Tratando a María, descubrimos a Jesús. «¡Cómo sería la mirada alegre de
Jesús!: la misma que brillaría en los ojos de su Madre, que no puede
contener su alegría –“Magnificat anima mea Dominum!” –y su alma
glorifica al Señor, desde que lo lleva dentro de sí y a su lado.
»¡Oh, Madre!: que sea la nuestra, como la tuya, la alegría de estar con Él y de tenerlo»17.
1 Antífona de entrada. Sal 65, 16. — 2 Lc 1, 39-56. — 3 Cfr. M. D. Philippe, Misterio de María, p. 142 . — 4 Sof 3, 14; 17-18. — 5 Cfr. F. M. Willam, Vida de María, p. 85. — 6 Pseudo Gregorio Taumaturgo, Homilía II sobre la Anunciación. — 7 Juan Pablo II, Homilía 31-V-1979. — 8 San Josemaría Escrivá, Surco, n. 566. — 9 Conc. Vat. II, Const. Lumen gentium, 57-58. — 10 San Josemaría Escrivá, Es Cristo que pasa, 144. — 11 Juan Pablo II, Enc.

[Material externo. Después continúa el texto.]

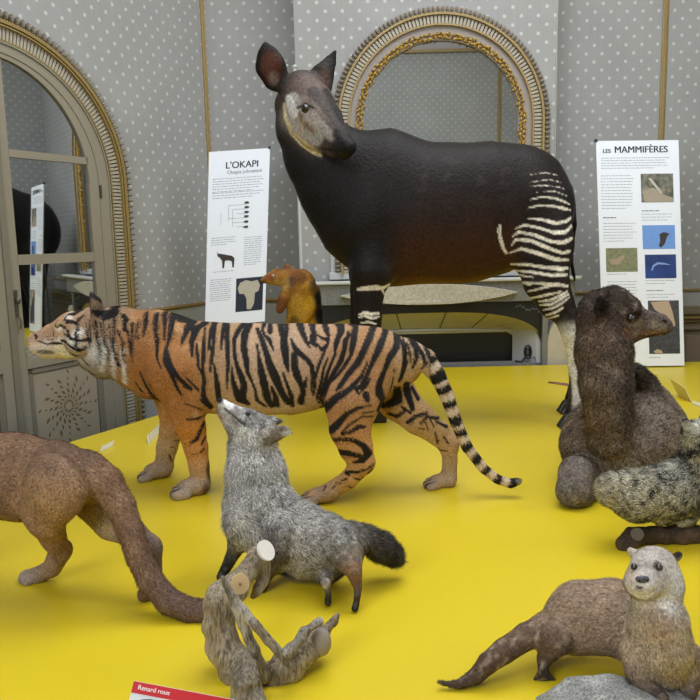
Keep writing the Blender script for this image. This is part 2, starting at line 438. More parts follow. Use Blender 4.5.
# left wall frame: u along the wall, v out of the wall, z up
LO = np.array([-1.51, 5.38, 0]); LD = np.array([.468, .884, 0]); LD /= np.linalg.norm(LD); LN = np.array([LD[1], -LD[0], 0])
def LW(u, v, z): return LO + LD * u + LN * v + np.array([0, 0, z])
def BW(x, v, z, y=YB): return np.array([x, y - v, z])
ucor = (YB - LO[1]) / LD[1]; CX = LO[0] + LD[0] * ucor
uend = -7.6; PE = LW(uend, 0, 0)
inn = (1.0, 3.0)
wall('wall_left', LW(uend, 0, 0)[:2], (CX, YB), FLOOR, CEIL, WP, inward=inn)
wall('wall_back', (CX - .1, YB), (XR, YB), FLOOR, CEIL, WP, inward=inn)
wall('wall_right', (XR, YB), (XR, YF), FLOOR, CEIL, WP, inward=inn)
wall('wall_front', (XR, YF), (-6.0, YF), FLOOR, CEIL, WP, inward=inn)
fl = MB().box((-6, YF - .1, FLOOR - .1), (XR + .1, YB + .1, FLOOR)).build('floor', mat('parquet', '#7c6a52', .5, noise=.2, nscale=4)); tag(fl, kind='structure')
ce = MB().box((-6, YF - .1, CEIL), (XR + .1, YB + .1, CEIL + .1)).build('ceiling', mat('ceiling_white', '#c9c8c4', .8)); tag(ce, kind='structure')
# chimney breast
BX0, BX1, BY = -.357, 1.572, 5.8
me = bpy.data.meshes.new('wall_chimney')
ZB = .50
vs = [(BX0, BY, ZB), (BX1, BY, ZB), (BX1, BY, CEIL), (BX0, BY, CEIL), (BX0, YB, ZB), (BX1, YB, ZB), (BX1, YB, CEIL), (BX0, YB, CEIL)]
me.from_pydata(vs, [], [(0, 1, 2, 3), (0, 3, 7, 4), (1, 5, 6, 2), (4, 7, 6, 5)])
uv = me.uv_layers.new(name='UVMap')
for p in me.polygons:
    for li in p.loop_indices:
        v = vs[me.loops[li].vertex_index]; uv.data[li].uv = (v[0] + v[1] - BY, v[2])
tag(link('wall_chimney', me, WP), kind='structure')
# thin white corner bead at the breast's left edge, cable conduit on the right one
tag(MB().tube([(BX0 - .004, BY - .004, FLOOR), (BX0 - .004, BY - .004, 2.23)], .013, 8).ball((BX0 - .004, BY - .004, 2.24), (.022, .022, .016)).ball((BX0 - .06, BY - .004, 2.25), (.01, .01, .01)).build('trim_5', M_WHITEP), kind='structure')
tag(MB().tube([(BX1 + .004, BY - .002, .8), (BX1 + .004, BY - .002, CEIL)], .006, 6).build('trim_6', M_DADO), kind='structure')
def strip(name, f, w=.022, z0=.5, z1=CEIL):
    mb = MB(); prof = [(-w, 0), (-w, .010), (-w * .55, .016), (-w * .3, .010), (w * .3, .010), (w * .55, .016), (w, .010), (w, 0)]
    mb.add([f(x, v, z0) for x, v in prof] + [f(x, v, z1) for x, v in prof], [(i, i + 1, 9 + i, 8 + i) for i in range(7)])
    return tag(mb.build(name, M_GOLD), kind='structure')
strip('trim_1', lambda x, v, z: BW(2.535 + x, v, z))
strip('trim_2', lambda x, v, z: LW(ucor - .04 + x, v, z))
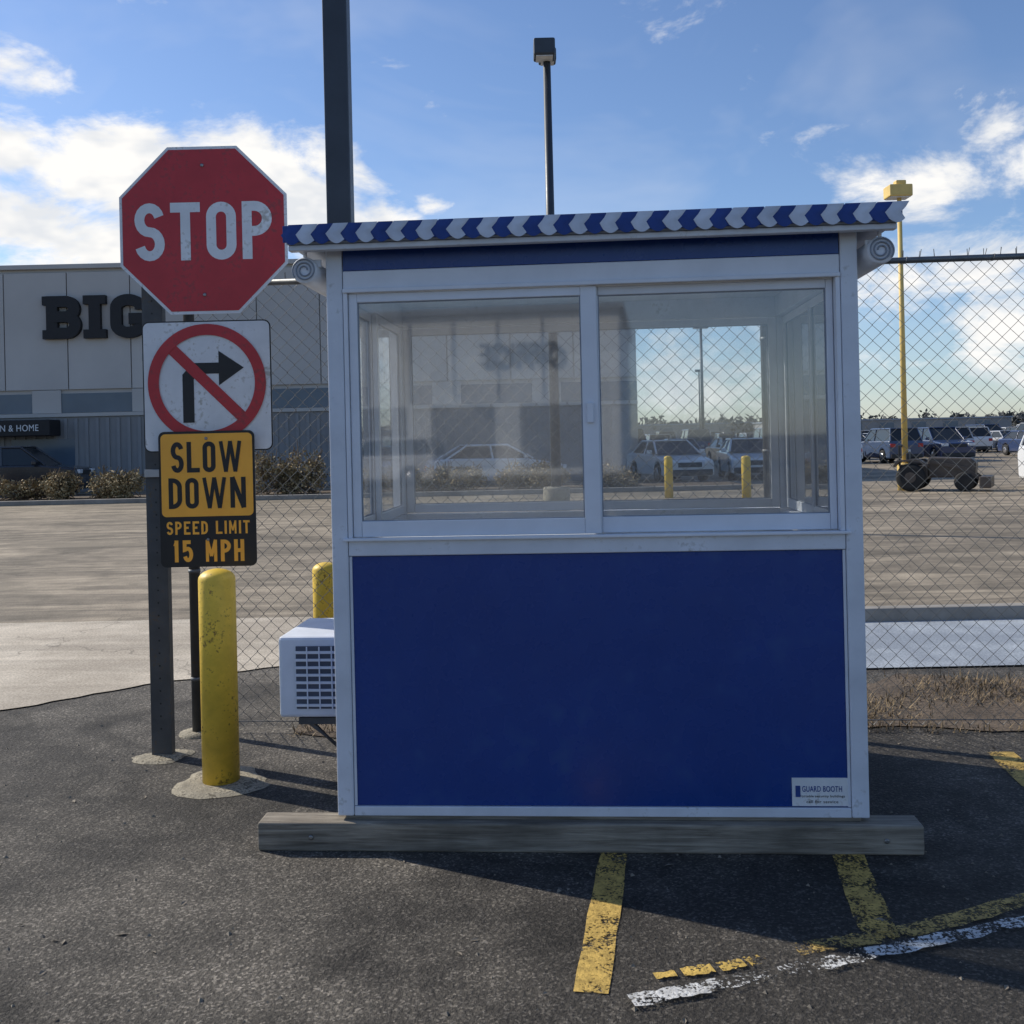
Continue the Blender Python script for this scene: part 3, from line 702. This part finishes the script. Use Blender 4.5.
# ------------------------------------------------------------------ light, sky
E=R(35); az=R(-62.4)
sd=Vector((math.sin(az)*math.cos(E),math.cos(az)*math.cos(E),math.sin(E)))
sun=bpy.data.lights.new('sun','SUN'); sun.energy=5.0; sun.angle=R(.53); sun.color=(1,.93,.81)
so=bpy.data.objects.new('sun',sun); COL.objects.link(so); so.rotation_euler=sd.to_track_quat('Z','Y').to_euler(); so.location=(-20,20,30)
w=bpy.data.worlds.new('World'); scene.world=w; w.use_nodes=True; nt=w.node_tree; nt.nodes.clear()
out=N(nt,'ShaderNodeOutputWorld'); bg=N(nt,'ShaderNodeBackground'); bg.inputs[1].default_value=.122
sky=N(nt,'ShaderNodeTexSky',sky_type='NISHITA'); sky.sun_disc=False; sky.sun_elevation=E; sky.sun_rotation=az%(2*math.pi)
sky.air_density=1.0; sky.dust_density=.4; sky.ozone_density=2.6
gen=N(nt,'ShaderNodeTexCoord').outputs['Generated']
sc=N(nt,'ShaderNodeVectorMath',operation='MULTIPLY'); L(nt,gen,sc.inputs[0]); sc.inputs[1].default_value=(1,1,2.0)
blobs=[(-370,265,.12,1.3),(-255,258,.13,1.35),(-440,215,.12,1.1),(-200,225,.10,1.0),(-490,385,.06,.9),(-515,310,.075,1.0),(395,245,.085,1.1),(500,306,.045,.85),(-120,225,.06,.9),(-75,237,.035,.9),
 (-118,377,.04,.45),(470,110,.20,.75),(230,60,.22,.7),(700,300,.2,.9),(-1200,300,.4,.8)]
mask=None
for (u,v_,r,s) in blobs:
    d=Vector((u,1000,v_)).normalized(); c=(d.x,d.y,d.z*2.0)
    dn=N(nt,'ShaderNodeVectorMath',operation='DISTANCE'); L(nt,sc.outputs[0],dn.inputs[0]); dn.inputs[1].default_value=c
    mr=N(nt,'ShaderNodeMapRange',interpolation_type='SMOOTHSTEP'); L(nt,dn.outputs['Value'],mr.inputs[0])
    mr.inputs[1].default_value=r*1.4; mr.inputs[2].default_value=0; mr.inputs[3].default_value=0; mr.inputs[4].default_value=s
    mask=mr.outputs[0] if mask is None else math_(nt,'MAXIMUM',mask,mr.outputs[0])
ns=noise(nt,sc.outputs[0],9.5,6,.62,.3)
f=math_(nt,'ADD',ns,math_(nt,'MULTIPLY',mask,.38))
cf=N(nt,'ShaderNodeMapRange',interpolation_type='SMOOTHSTEP'); L(nt,f,cf.inputs[0]); cf.inputs[1].default_value=.62; cf.inputs[2].default_value=.86
wis=ramp(nt,noise(nt,sc.outputs[0],3.4,4,.6,.6),[(.5,(0,)),(.8,(.18,))])
cfac=math_(nt,'MAXIMUM',cf.outputs[0],wis)
clear=mixc(nt,1.0,sky.outputs[0],(.92,.99,1.14),'MULTIPLY')
ns2=noise(nt,sc.outputs[0],14,3,.6)
shade=ramp(nt,ns2,[(.36,(6.6,6.8,7.1)),(.55,(8.4,8.25,8.0))])
colr=mixc(nt,cfac,clear,shade)
L(nt,colr,bg.inputs[0]); L(nt,bg.outputs[0],out.inputs[0])

# ------------------------------------------------------------------ camera
cam=bpy.data.cameras.new('camera'); co=bpy.data.objects.new('camera',cam); COL.objects.link(co)
cam.sensor_width=36; cam.lens=36*1000/1024; cam.shift_y=-72/1024; cam.clip_end=4000; cam.clip_start=.05
co.matrix_world=Matrix.Translation((0,0,1.6))@Matrix.Rotation(R(90),4,'X')@Matrix.Rotation(R(-1.3),4,'Z')
scene.camera=co
scene.view_settings.view_transform='Standard'; scene.view_settings.look='None'; scene.view_settings.exposure=0
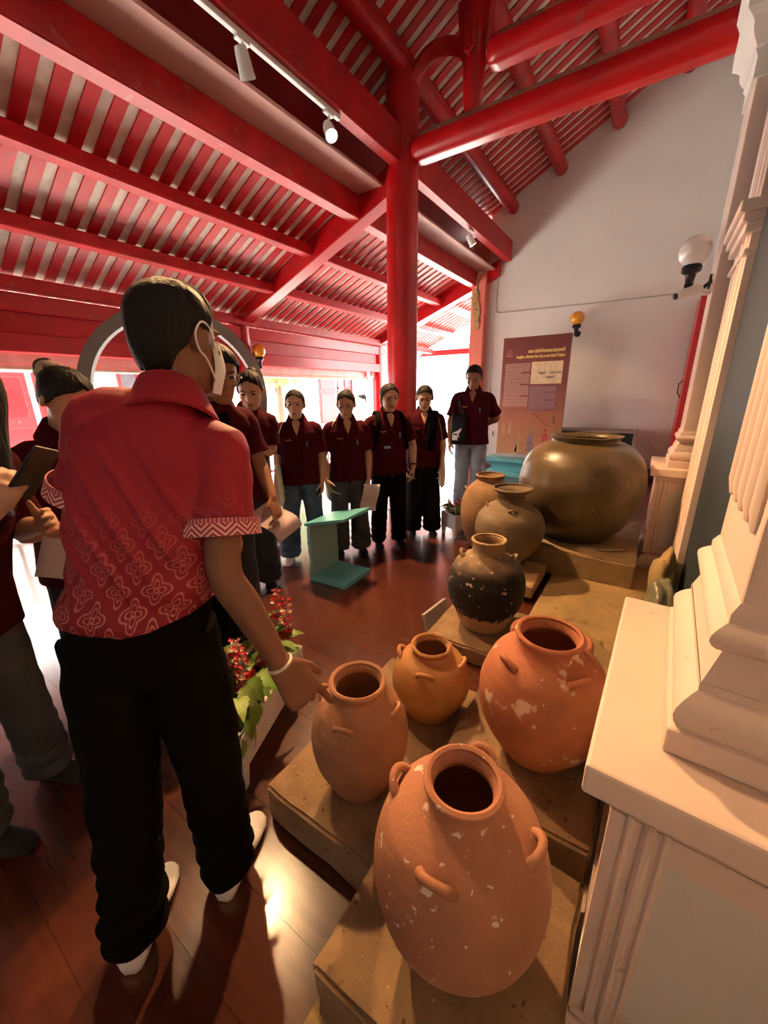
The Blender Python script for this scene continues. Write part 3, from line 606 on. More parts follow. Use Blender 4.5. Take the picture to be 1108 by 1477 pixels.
# ------------------------------------------------------------------ wall lamps, camera, cables
def globe(label, loc, r, m, arm_dir, arm=.12):
    t = thing('globe_lamp', label, 'lamp', loc); z = -r
    MB().ell((0, 0, 0), (r, r, r), None, 28, 18).build('globe', m, t, smooth='all')
    MB().lathe([(r*.55, z+.012), (r*.62, z-.0), (r*.62, z-.03), (r*.35, z-.05), (r*.25, z-.10), (r*.3, z-.115), (.012, z-.13)], 18).build('cup', BLACK, t, smooth=True)
    d = Vector(arm_dir); p0 = Vector((0, 0, z-.11)); p1 = p0+d*arm
    MB().tube([tuple(p0), tuple(p0+d*arm*.3+Vector((0, 0, -.05))), tuple(p0+d*arm*.75+Vector((0, 0, -.03))), tuple(p1)], .013, 8).build('arm', BLACK, t, smooth=True)
    MB().ell(tuple(p0+Vector((0, 0, -.03))), (.03, .03, .03)).build('finial', BLACK, t, smooth='all')
    Mq = d.to_track_quat('Z', 'Y').to_matrix().to_4x4(); Mq.translation = p1-d*.014
    pl = MB().lathe([(.045, 0), (.05, .006), (.05, .014)], 16); pl.v = [tuple(Mq @ Vector(q)) for q in pl.v]; pl.build('wall_plate', BLACK, t, smooth=True)
    return t
globe('amber globe lamp on the white wall above the information board', (-1.225, 7.62, 2.56), .105, AMBER, (0, 1, 0), .178)
globe('white globe lamp on the side of the farther cream pillar', (.095, 3.95, 2.39), .10, MILK, (1, 0, 0), .128)
globe('amber globe lamp beside the slim outer column, seen past the arch', (-5.15, 4.30, 2.08), .10, AMBER, (-1, 0, 0), .085)
t = thing('security_camera', 'small white security camera under the white globe lamp', 'camera', (.15, 3.86, 2.12))
MB().tube([(-.10, -.05, -.03), (.0, 0, .0)], [.034, .036], 16, round_ends=True).build('housing', WHITE, t, smooth=True)
MB().tube([(-.118, -.059, -.036), (-.105, -.052, -.032)], [.024, .026], 14).build('lens', BLACK, t, smooth=True)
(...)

Redemptoris Mater, 25-III-1987, 12. — 12 Cfr. Ibídem, 13. — 13 Cfr. ídem., Homilía 31-V-1979. — 14 Pablo VI, Exhor. Apost. Marialis cultus, 2-II-1974, 18. — 15 Conc. Vat. II. Const. Lumen gentium, 66. — 16 Juan Pablo II, Homilía 25-V-1979. — 17 San Josemaría Escrivá, Surco, 95.
* La fiesta de hoy, establecida por Urbano VI en 1389, está
situada entre la Anunciación del Señor y el nacimiento de Juan el
Bautista, en armonía con el relato evangélico. Se conmemora la visita de
Nuestra Señora a su pariente Isabel, ya entrada en años, para ayudarla
en la espera de su maternidad, y al mismo tiempo compartir con ella el
júbilo de las maravillas obradas por Dios en ambas. Esta fiesta de la
Virgen con la que terminamos el mes a Ella dedicado, nos manifiesta su
mediación, su espíritu de servicio y su profunda humildad. Nos enseña a
llevar la alegría cristiana allí a donde vamos. Como María, hemos de ser
siempre causa de alegría para los demás.